By Cary Moore, Senior Director of Data Science

 

For the last decade (at least), so much of what I’ve seen and read in the marketplace, research, literature, and press is that the data lake and data scientists simplified end-user report environments, and the cloud will inevitably replace all that was wrong with the Enterprise Data Warehouse (EDW); like it was some evil imperial monolith from the “Dark Side” to be destroyed.

Reasons: Over-budget, over-complicated, often late, missed requirements, stakeholder engagement, and every other criticism you can think of for failed missions. Of course, many of these circumstances were true. Every EDW I’ve ever built has had its challenges – just like any other project – but, fortunately, most were successful. Invariably, there were always a few that proved to be more challenging than others, and customer satisfaction waned during the engagement. “Hindsight is 20/20” – If you only knew what you needed to know before the work started, then even those more difficult projects may have been (more) successful. There is always something hiding under a rock that you couldn’t see or didn’t know existed, and neither did the customer until you dug it up.

Those hidden rocks, the unknown, unknown unknowns, and all of the data problems, business processes, systemic issues, and so on, would have existed in any other situation. It’s the data issues that are the most difficult to resolve. Essential to the success of any solution approach is adding meaning (read: value) to data. Critical data must be documented, not just for its definition, structure, provenance, etc., but for its use; that is, how data is consumed by key decision-makers. Oftentimes, simply identifying what’s required, formulas, correct source, aggregation, filtering, is a painstaking process – and there is no baby Yoda with the “Force” – that can replace the necessity of knowing the business.

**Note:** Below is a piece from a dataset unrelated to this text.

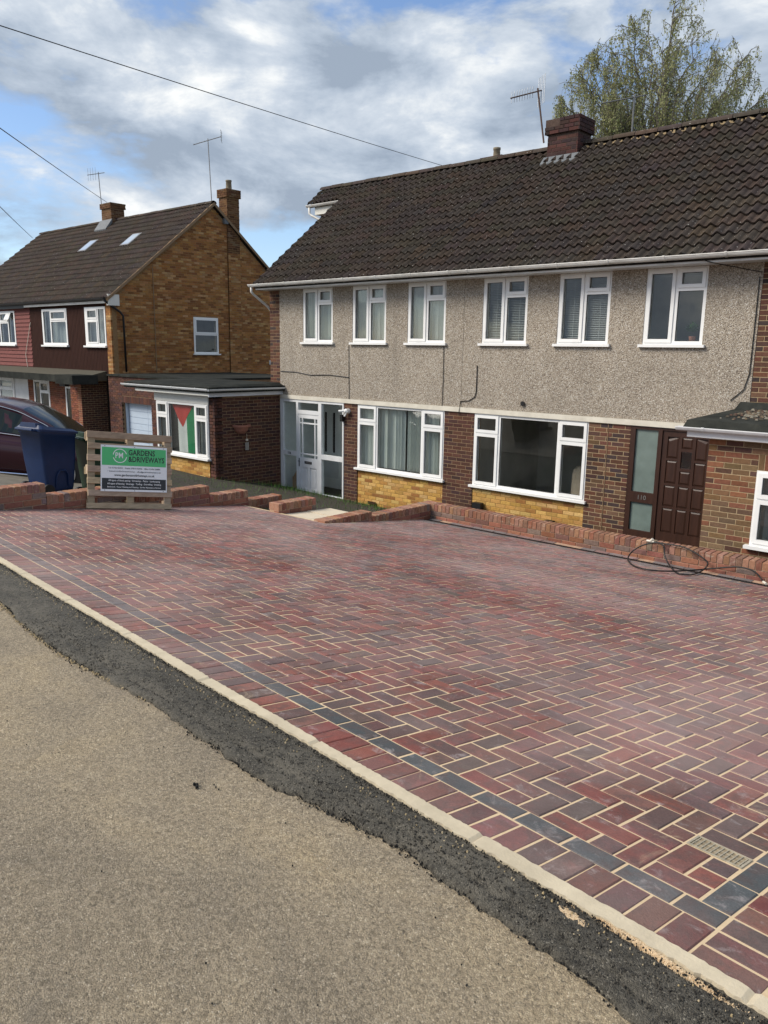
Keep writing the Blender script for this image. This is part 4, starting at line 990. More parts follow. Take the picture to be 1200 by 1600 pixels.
# flat roof: felt, upstand, fascia, gutter
m = MB(); m.hexa([(5.14, EY - .24, 2.46), (8.95, EY - .24, 2.46), (8.95, .0, 2.52), (5.14, -.002, 2.52), (5.20, EY - .19, 2.60), (8.9, EY - .19, 2.60), (8.9, -.002, 2.66), (5.20, -.002, 2.66)])
m.hexa([(5.20, -.17, 2.62), (8.9, -.17, 2.62), (8.9, -.004, 2.62), (5.2, -.004, 2.62), (5.26, -.06, 2.76), (8.9, -.06, 2.76), (8.9, -.004, 2.77), (5.26, -.004, 2.77)]); fr_ = part(m, 'flat_roof', MT['felt'], H1)
m = MB(); m.box(5.20, 8.95, EY - .16, EY - .135, 2.37, 2.465); m.box(5.20, 8.95, EY - .135, EY + .01, 2.381, 2.4); part(m, 'fascia', MT['paint'], H1)
gutter_run(H1, 5.07, 9.0, EY - .215, 2.50, .05, 'paint')
m = MB(); r = random.Random(12)
for i in range(900):
    x, y = r.uniform(5.5, 7.4), r.gauss(-.85, .35); 
    if not (-1.7 < y < -.15): continue
    s_ = r.uniform(.008, .03); z = 2.655 + .06 * (y + 1.9) / 1.9 - .045
    m.hexa([(x - s_, y - s_, z), (x + s_, y - s_ * .6, z), (x + s_ * .8, y + s_, z), (x - s_ * .7, y + s_, z), (x - s_ * .5, y - s_ * .5, z + s_), (x + s_ * .5, y - s_ * .4, z + s_ * .8), (x + s_ * .4, y + s_ * .5, z + s_), (x - s_ * .4, y + s_ * .5, z + s_ * .7)], r.choice([(.10, .06, .045, 1), (.16, .12, .08, 1), (.07, .06, .045, 1), (.22, .2, .16, 1)]))
tag(part(m, 'roof_debris', MT['brick_s'], H1), kind='stuff')

# ---- flat roofed extension on the left (flag window)
LY = -1.93; LX = -5.40
fl = Fr((0, LY, 0), 0); fs = Fr((LX, 0, 0), 90)
m = MB(); m.box(LX - .24, LX - .012, LY + .012, -.002, -.05, 2.42); m.holed(-7.75, LX - .012, -.05, 2.42, LY + .012, LY + .22, [(-7.72, -5.63, .96, 2.19)]); lw = part(m, 'extension_wall', MT['mortar_dk'], H2)
sk = MB(); brickwork(Fr((LX - .012, 0, 0), 90), LY + .004, -.01, -.05, 2.38, pal(DARK, .2, 81), sink=sk); brickwork(Fr((0, LY + .012, 0), 0), -5.62, LX - .008, -.05, 2.38, pal([shade(c, 1.15) for c in DARK], .2, 82), sink=sk); tag(part(sk, 'bricks', MT['brick_s'], lw), kind='stuff')  # front strip: same bricks brightened in colour for the face turned to the light
m = MB(); m.box(-7.72, -5.63, LY - .002, LY + .011, -.05, .9); yp = part(m, 'brick_panel', MT['mortar_yl'], H2)
sk = MB(); brickwork(Fr((0, LY - .002, 0), 0), -7.72, -5.63, -.05, .9, pal(YEL, .12, 83), sink=sk); tag(part(sk, 'bricks', MT['brick_s'], yp), kind='stuff')
m = MB(); m.box(-7.78, -5.60, LY - .03, LY + .0, 2.195, 2.40); part(m, 'panel_board', MT['garagewhite'], H2)
window(H2, fl, -7.72, -5.63, .96, 2.19, wide_cells(-7.72, -5.63, .96, 2.19), d=-.02, sill=.06)
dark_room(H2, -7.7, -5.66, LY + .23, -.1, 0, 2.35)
m = MB(); m.box(-8.75, -5.22, LY - .26, .0, 2.47, 2.60); lr = part(m, 'flat_roof', MT['felt'], H2)
m = MB(); m.hexa([(-8.75, LY - .2, 2.60), (-5.28, LY - .2, 2.60), (-5.28, -.002, 2.60), (-8.75, -.002, 2.60), (-8.7, LY - .1, 2.63), (-5.42, LY - .1, 2.63), (-5.42, -.002, 2.66), (-8.7, -.002, 2.66)]); part(m, 'roof_covering', MT['felt'], lr)
m = MB(); m.box(-8.3, -5.32, LY - .22, LY - .19, 2.405, 2.50); part(m, 'fascia', MT['garagewhite'], H2)
m = MB(); m.box(-5.32, -5.29, LY - .22, .0, 2.385, 2.50); m.box(-5.5, -5.32, LY - .19, .0, 2.421, 2.44); part(m, 'side_fascia', MT['shaded_fascia'], H2)
gutter_run(H2, -8.8, -5.22, LY - .27, 2.56, .05, 'paint')
m = MB(); 
for i in range(8):
    a0, a1 = math.pi * i / 8, math.pi * (i + 1) / 8; q = lambda a: (-5.235 - .05 * math.cos(a), 2.56 - .05 * math.sin(a))
    m.face([(q(a0)[0], LY - .27, q(a0)[1]), (q(a1)[0], LY - .27, q(a1)[1]), (q(a1)[0], -.01, q(a1)[1]), (q(a0)[0], -.01, q(a0)[1])])
part(m, 'gutter', MT['paint'], H2)
for a, b, lb in ((-7.66, -7.26, 'dark curtain left of the flag'), (-6.08, -5.7, 'dark curtain right of the flag')):
    vertical_blind(fl, a, b, 1.0, 2.14, .14, lb + ' in the extension window', 'net', turn=40, pitch=.07, cat='curtain')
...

I’m not writing this article for the initiated, many of whom know this all too well. I’m trying to help those that are struggling, trying to deliver that all-important data lake. Point is, just because you have the greatest technical wizardry money can buy – cloud or otherwise – the best intentioned, well-architected, supreme solution – will not address gathering requirements, including defining the data. This is not a technical task, it’s a hunting expedition, and without a Mandalorian on commission, you are only successful if you understand the business. To understand the business, you must speak to many people, ask the right questions, get the complete answers and confirm them. I’ve recently seen articles discussing that young Padawan data scientists are not enjoying their roles because much of their time is spent simply getting data and requirements, not running models; this should not come as a surprise.

Simple things can trip up even the best analysts, architects, and developers. For example, a seemingly simple concept like “current balance” at a financial services company can easily become a multi-headed monster as different business units, application teams, and reporting areas define the term for their own use. Reconciling the varying business rules, data requirements, and consumption architecture is a challenge for even the most experienced architects (read Jedi). Legacy applications also present their own unique challenges. I’ve had systems that had the date in 4 fields (columns), one for the century, year, month and day, in integers, with names like “excy” and “efdy.”  I’m sure you will figure out what those mean just by looking at them. Success requires a persistent analyst to locate the SME and confirm all of the rules and the corresponding result and document it (data mapping). Of course, in today’s ever-changing business world, understanding the history of how the data came to be in its current incarnation is also critical. “Incorrect” data from systems changing over time required a series of filters to remove historical data, uncovered through many iterations. As we have all seen, it’s a rare team that maintains good documentation with enough detail and history assuming it has been captured before, let alone new systems and sources. Often it is only the availability of the long-standing members that keep tribal knowledge available. Hopefully, they all aren’t located on the planet Alderaan.

Previous technologies were not perfect and much of what we do with data is infinitely easier.  ETL and previous relational EDWs had their challenges. ETL is too manual, time-consuming, hard to change or version. On-premise EDWs and their schemas are difficult to design and change too, requiring expensive dedicated hardware and support staff. The newer tools help in those areas; reducing the amount of dedicated hardware and processing times, lessen the impact of changes and allowing more efficient validation and testing activities. Machine learning and open source software are significantly changing what you can do with data and democratizing what previously was only available to specialists. Technology is still woefully incapable of creating meaning. Producing flatter tables and curated data sets with all the necessary detail lend great assistance to the consumers of that content encouraging more self-service and reducing effort overall. Whether seasoned data scientists or newbie report developers, all will benefit from data with the understanding and meaning built into them.  Without a centralized process to do that beforehand, you will simply cause many different people to require the same time of the same SMEs asking the same questions.

Call it data governance, data quality, data cleansing, metadata management, data architecture, data catalogs or data dictionaries – for me, the problem continues to be the same exercise just with a different name. I call it “understanding your data” by adding meaning to it. It will be a while before that skillset goes away or becomes automated by technology. Data is still vastly a people business no matter how fast or fancy the technology and lacking Jedi mind tricks… May the force be with you.